AuraFusion360: Augmented Unseen Region Alignment for Reference-based 360° Unbounded Scene Inpainting

TL;DR

AuraFusion360 tackles 360° unbounded scene inpainting by marrying explicit 3D Gaussian Splatting with diffusion-based 2D inpainting guided by a reference view. The approach introduces depth-aware unseen mask generation, Adaptive Guided Depth Diffusion (AGDD), and SDEdit-based RGB guidance to ensure multi-view consistency and geometric fidelity across large viewpoint changes. A new 360-USID dataset with ground-truth novel views enables rigorous evaluation, and experiments show superior perceptual quality (lower LPIPS) and higher PSNR compared with state-of-the-art methods. This framework enables robust, reference-guided 3D inpainting for VR/AR and architectural visualization, with potential extensions to efficiency, dynamic scenes, and language-guided editing.

Abstract

Three-dimensional scene inpainting is crucial for applications from virtual reality to architectural visualization, yet existing methods struggle with view consistency and geometric accuracy in 360° unbounded scenes. We present AuraFusion360, a novel reference-based method that enables high-quality object removal and hole filling in 3D scenes represented by Gaussian Splatting.

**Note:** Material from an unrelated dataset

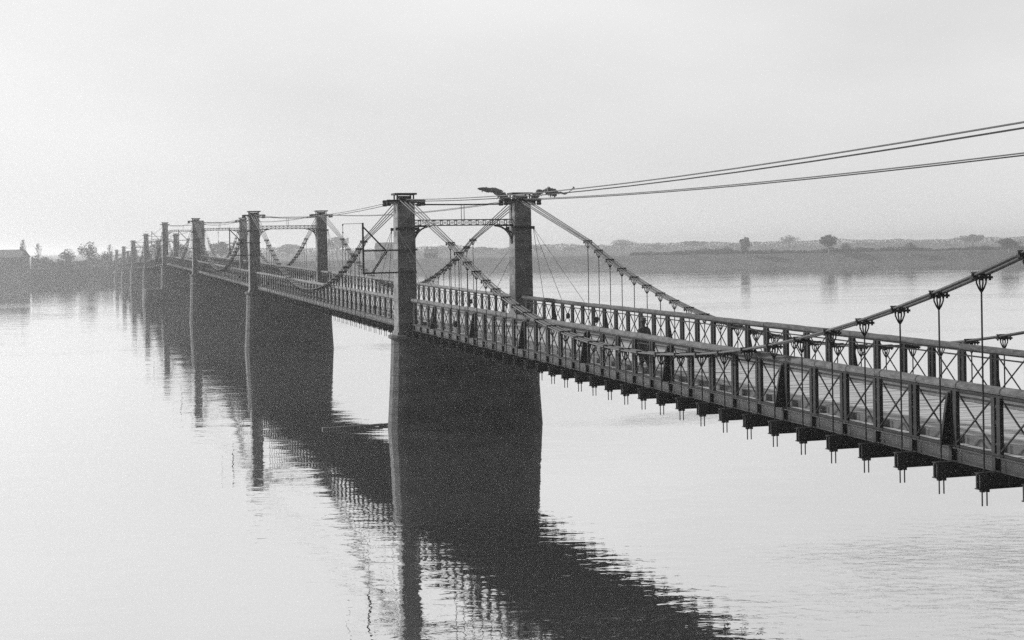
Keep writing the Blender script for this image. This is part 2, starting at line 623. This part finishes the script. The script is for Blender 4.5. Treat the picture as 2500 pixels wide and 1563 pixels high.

Our approach introduces (1) depth-aware unseen mask generation for accurate occlusion identification, (2) Adaptive Guided Depth Diffusion, a zero-shot method for accurate initial point placement without requiring additional training, and (3) SDEdit-based detail enhancement for multi-view coherence. We also introduce 360-USID, the first comprehensive dataset for 360° unbounded scene inpainting with ground truth. Extensive experiments demonstrate that AuraFusion360 significantly outperforms existing methods, achieving superior perceptual quality while maintaining geometric accuracy across dramatic viewpoint changes.

Figures (15)

• Figure 1: Comparison with different 3D inpainting approaches. Existing methods such as SPin-NeRF spinnerf and GScream wang2024gscream, designed for forward-facing scenes, perform poorly in 360° scenarios. Reference-based methods like Infusion liu2024infusion struggle with accurate depth projection, causing fine-tuning artifacts. Gaussian Grouping ye2023gaussian frequently misidentifies unseen regions, reducing inpainting quality. Our AuraFusion360 achieves precise unseen masks and improved depth alignment via Adaptive Guided Depth Diffusion, employing SDEdit meng2022sdedit for diffusion-guided, multi-view consistent RGB generation.
• Figure 2: Overview of our method. Our approach takes multi-view RGB images and corresponding object masks as input and outputs a Gaussian representation with the masked objects removed. The pipeline consists of three main stages: (a) Depth-Aware Unseen Masks Generation to identify truly occluded areas, referred to as the "unseen region", (b) Depth-Aligned Gaussian Initialization on Reference View to fill unseen regions with initialized Gaussian containing reference RGB information after object removal, and (c) SDEdit-Based RGB Guidance for Detail Enhancement, which enhances fine details using an inpainting model while preserving reference view information. Instead of applying SDEdit with random noise, we use DDIM Inversion on the rendered initial Gaussians to generate noise that retains the structure of the reference view, ensuring multi-view consistency across all RGB Guidance.
• Figure 3: Overview of the Unseen Mask Generation Process using Depth Warping. To obtain the unseen mask for view $n$, we calculate the pixel correspondences between the view $n$ and all other views $i$ by using the rendered incomplete depth $D_{n}^{\text{incomplete}}$. For each view $i$, the removal region $R_i$ is backward traversal to view $n$ to align occlusions. We then aggregate the results from multiple views, averaging and applying a threshold to produce the initial contour of the unseen mask. This contour is subsequently converted into a bounding box prompt for SAM2 ravi2024sam2, which refines the unseen mask to its final version for view $n$.
• Figure 4: Overview of Adaptive Guided Depth Diffusion (AGDD). The framework takes image latent, incomplete depth, and unseen mask as inputs to generate aligned depth estimates. (a) The guided region is identified by dilating the unseen mask and subtracting the original mask. (b) At each timestep $t$, adaptive loss $\mathcal{L}_\text{adaptive}$ is computed between the pre-decoded and incomplete depth to update the noise input $\hat{\epsilon}_t$. This repeats $N$ times before advancing to the next denoising step, ensuring the estimated depth aligns with the incomplete depth distribution in the guided region.
• Figure 5: Overview of the 360-USID dataset. Sample images from each scene, including five outdoor scenes (Carton, Cone, Newcone, Skateboard, Plant) and two indoor scenes (Cookie, Sunflower). (Bottom right) The table shows statistics for each scene, including the number of training views and ground truth (GT) novel views. The dataset provides a diverse range of environments for evaluating 3D inpainting methods in both indoor and outdoor settings.